* Begin Material *

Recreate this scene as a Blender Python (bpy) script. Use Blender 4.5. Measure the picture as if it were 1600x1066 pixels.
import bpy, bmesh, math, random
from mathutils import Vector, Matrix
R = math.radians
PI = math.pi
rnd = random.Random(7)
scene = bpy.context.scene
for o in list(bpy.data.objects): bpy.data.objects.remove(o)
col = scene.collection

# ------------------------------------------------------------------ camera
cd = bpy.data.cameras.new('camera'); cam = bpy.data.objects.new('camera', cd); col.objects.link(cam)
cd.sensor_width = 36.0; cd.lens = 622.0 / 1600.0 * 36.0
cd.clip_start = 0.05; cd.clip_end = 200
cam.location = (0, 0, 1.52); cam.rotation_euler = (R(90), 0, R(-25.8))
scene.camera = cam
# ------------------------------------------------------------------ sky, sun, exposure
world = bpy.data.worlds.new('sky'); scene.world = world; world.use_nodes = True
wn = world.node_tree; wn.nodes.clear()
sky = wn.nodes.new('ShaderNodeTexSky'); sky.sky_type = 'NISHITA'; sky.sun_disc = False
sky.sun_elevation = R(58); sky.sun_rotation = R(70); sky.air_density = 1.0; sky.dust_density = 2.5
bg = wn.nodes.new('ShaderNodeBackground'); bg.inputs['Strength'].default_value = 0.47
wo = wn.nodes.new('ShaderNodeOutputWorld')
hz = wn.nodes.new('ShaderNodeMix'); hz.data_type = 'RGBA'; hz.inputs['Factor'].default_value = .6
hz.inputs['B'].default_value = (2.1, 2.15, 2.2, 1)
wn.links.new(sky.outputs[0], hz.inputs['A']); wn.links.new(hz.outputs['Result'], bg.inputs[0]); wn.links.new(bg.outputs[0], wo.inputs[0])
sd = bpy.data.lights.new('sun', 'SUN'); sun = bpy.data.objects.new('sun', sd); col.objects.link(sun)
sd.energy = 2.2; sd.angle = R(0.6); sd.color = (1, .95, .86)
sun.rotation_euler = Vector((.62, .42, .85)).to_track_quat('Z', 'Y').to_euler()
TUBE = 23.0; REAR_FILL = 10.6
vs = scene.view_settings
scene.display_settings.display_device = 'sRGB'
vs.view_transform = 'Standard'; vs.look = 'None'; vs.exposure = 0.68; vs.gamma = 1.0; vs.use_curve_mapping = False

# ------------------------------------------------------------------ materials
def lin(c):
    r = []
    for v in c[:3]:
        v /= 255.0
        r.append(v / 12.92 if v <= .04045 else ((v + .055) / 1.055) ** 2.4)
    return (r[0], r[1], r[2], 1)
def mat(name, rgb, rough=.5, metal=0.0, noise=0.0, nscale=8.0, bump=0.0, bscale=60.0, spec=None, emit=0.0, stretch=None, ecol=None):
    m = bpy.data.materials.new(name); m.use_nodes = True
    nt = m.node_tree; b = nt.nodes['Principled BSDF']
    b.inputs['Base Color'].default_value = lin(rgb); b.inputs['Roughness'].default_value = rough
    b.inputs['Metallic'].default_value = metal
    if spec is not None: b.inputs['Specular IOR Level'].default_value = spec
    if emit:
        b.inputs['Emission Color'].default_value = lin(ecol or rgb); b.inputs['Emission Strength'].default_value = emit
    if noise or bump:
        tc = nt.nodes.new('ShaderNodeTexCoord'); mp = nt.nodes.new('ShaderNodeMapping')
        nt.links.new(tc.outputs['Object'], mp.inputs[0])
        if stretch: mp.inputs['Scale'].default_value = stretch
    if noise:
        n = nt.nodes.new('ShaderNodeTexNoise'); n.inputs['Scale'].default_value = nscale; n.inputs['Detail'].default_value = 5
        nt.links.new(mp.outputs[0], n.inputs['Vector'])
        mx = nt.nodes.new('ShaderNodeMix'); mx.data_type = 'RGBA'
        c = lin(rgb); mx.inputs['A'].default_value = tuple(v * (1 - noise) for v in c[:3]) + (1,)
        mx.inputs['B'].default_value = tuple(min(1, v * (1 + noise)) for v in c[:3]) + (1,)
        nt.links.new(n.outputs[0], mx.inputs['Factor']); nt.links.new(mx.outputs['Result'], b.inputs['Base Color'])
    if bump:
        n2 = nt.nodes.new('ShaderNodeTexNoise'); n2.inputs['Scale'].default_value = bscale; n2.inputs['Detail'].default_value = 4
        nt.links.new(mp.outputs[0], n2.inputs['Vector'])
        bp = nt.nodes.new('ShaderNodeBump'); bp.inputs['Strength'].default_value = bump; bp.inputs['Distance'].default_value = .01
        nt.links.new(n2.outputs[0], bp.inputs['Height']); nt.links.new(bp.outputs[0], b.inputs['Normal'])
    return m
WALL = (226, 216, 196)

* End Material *

- _Written instruction_: Only the lines from the beginning of the material to the line containing "col = scene.collection" should be echoed, verbatim and in full.

- _Written solution_:
Recreate this scene as a Blender Python (bpy) script. Use Blender 4.5. Measure the picture as if it were 1600x1066 pixels.
import bpy, bmesh, math, random
from mathutils import Vector, Matrix
R = math.radians
PI = math.pi
rnd = random.Random(7)
scene = bpy.context.scene
for o in list(bpy.data.objects): bpy.data.objects.remove(o)
col = scene.collection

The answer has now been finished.